Non siamo chiamati ad imitare Cristo, ma a dargli compimento in noi, concedere spazio al principio divino che ci portiamo dentro, entrarci in contatto sino ad esserne trasformati.
La nostra vita dunque non consisterà nell’adeguarsi a verità estrinseche a noi (la legge), ma nel portare alle estreme conseguenze la verità che siamo, il nostro essere umani.
Il Vangelo di oggi ci dona anche il segreto perché tutto questo possa compiersi: abbandonare tane, nidi e padri. Traducendo, potremmo affermare che è necessaria la ferma decisione di rompere anzitutto con l’immagine della madre; tane e nidi sono simbolo dell’utero materno, il mondo dei bisogni e delle sicurezze. Gesù invita a rompere con tutto ciò che ha a che fare con i nostri sogni, le nostre fiducie e certezze, di qualsiasi genere materiali, immaginifiche, religiose siano.

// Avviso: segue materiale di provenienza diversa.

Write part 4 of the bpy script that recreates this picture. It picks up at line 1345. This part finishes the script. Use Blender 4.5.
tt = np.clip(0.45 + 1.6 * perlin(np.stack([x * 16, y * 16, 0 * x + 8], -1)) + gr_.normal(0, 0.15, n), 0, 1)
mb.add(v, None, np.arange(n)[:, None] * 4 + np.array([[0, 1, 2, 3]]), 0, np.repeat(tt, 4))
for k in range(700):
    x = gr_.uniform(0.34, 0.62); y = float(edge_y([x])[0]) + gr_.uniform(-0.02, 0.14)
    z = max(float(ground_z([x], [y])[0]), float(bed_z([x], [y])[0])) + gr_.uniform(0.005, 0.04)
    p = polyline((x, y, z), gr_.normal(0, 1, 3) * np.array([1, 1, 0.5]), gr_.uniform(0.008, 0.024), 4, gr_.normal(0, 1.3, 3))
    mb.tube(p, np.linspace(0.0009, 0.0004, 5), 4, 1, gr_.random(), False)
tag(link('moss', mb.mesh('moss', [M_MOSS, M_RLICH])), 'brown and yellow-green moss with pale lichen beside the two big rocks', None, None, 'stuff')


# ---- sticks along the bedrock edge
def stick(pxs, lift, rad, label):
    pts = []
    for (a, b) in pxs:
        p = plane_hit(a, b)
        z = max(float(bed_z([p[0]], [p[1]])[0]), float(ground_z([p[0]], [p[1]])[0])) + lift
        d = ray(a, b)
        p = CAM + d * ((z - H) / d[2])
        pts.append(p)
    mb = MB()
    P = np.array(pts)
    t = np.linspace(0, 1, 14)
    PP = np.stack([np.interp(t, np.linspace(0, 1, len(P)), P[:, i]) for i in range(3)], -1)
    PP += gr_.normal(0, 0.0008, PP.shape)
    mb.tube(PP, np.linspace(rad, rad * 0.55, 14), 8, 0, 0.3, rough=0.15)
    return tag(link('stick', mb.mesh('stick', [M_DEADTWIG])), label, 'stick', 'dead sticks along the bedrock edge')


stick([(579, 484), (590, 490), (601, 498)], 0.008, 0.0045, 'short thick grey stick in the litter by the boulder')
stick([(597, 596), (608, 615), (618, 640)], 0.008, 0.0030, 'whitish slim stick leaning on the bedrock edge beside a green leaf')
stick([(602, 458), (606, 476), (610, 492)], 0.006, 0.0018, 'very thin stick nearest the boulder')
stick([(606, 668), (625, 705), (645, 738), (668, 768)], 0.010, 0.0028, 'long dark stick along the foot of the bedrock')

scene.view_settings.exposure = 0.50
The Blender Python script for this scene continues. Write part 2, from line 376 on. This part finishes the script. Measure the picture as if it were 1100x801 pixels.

Ora, questa rottura non va letta come rinuncia fine a se stessa, bensì come possibilità per un’autentica libertà. È nel vuoto e nell’abbandono – ossia ciò che la mistica chiama puro silenzio – che il divino può finalmente compiersi in noi. L’io deve essere liberato non tanto da qualcuno o da qualcosa, bensì ‘per’ qualcuno, perché Lui possa compiersi in pienezza. Attenzione tane e nidi possono includere anche le nostre immagini di Dio, il nostro presunto rapporto con lui nel quale siamo soliti trovare protezione, comprensione, rifugio, aiuto. È interessante notare che solo nel momento in cui Gesù sulla croce grida: «Dio mio, Dio mio perché mi hai abbandonato?» (Mt 27, 46; Mc 15, 34), sperimenta anche l’unione massima col Padre, il compimento del suo essere umano, la risurrezione.
Gesù invita a rompere altresì con l’immagine del padre (v. 60), ossia col mondo di quegli affetti, di quei doveri, di quei rapporti che hanno il potere di determinarci, esercitare un forte impatto su noi, dominandoci. Proviamo a chiederci: quanto potere abbiamo concesso alle ‘personalità forti’ nella nostra vita, impedendoci di fatto di vivere in pienezza?
Occorre insomma abbandonare i morti (cfr. 60), slegarci da quei fantasmi che presumiamo essere capaci di donarci vita dall’esterno. No, l’essenziale per vivere abita in noi. Occorre solo crederci fino in fondo, prenderne consapevolezza e poi concedergli spazio e farlo crescere, fino alla nostra piena trasformazione.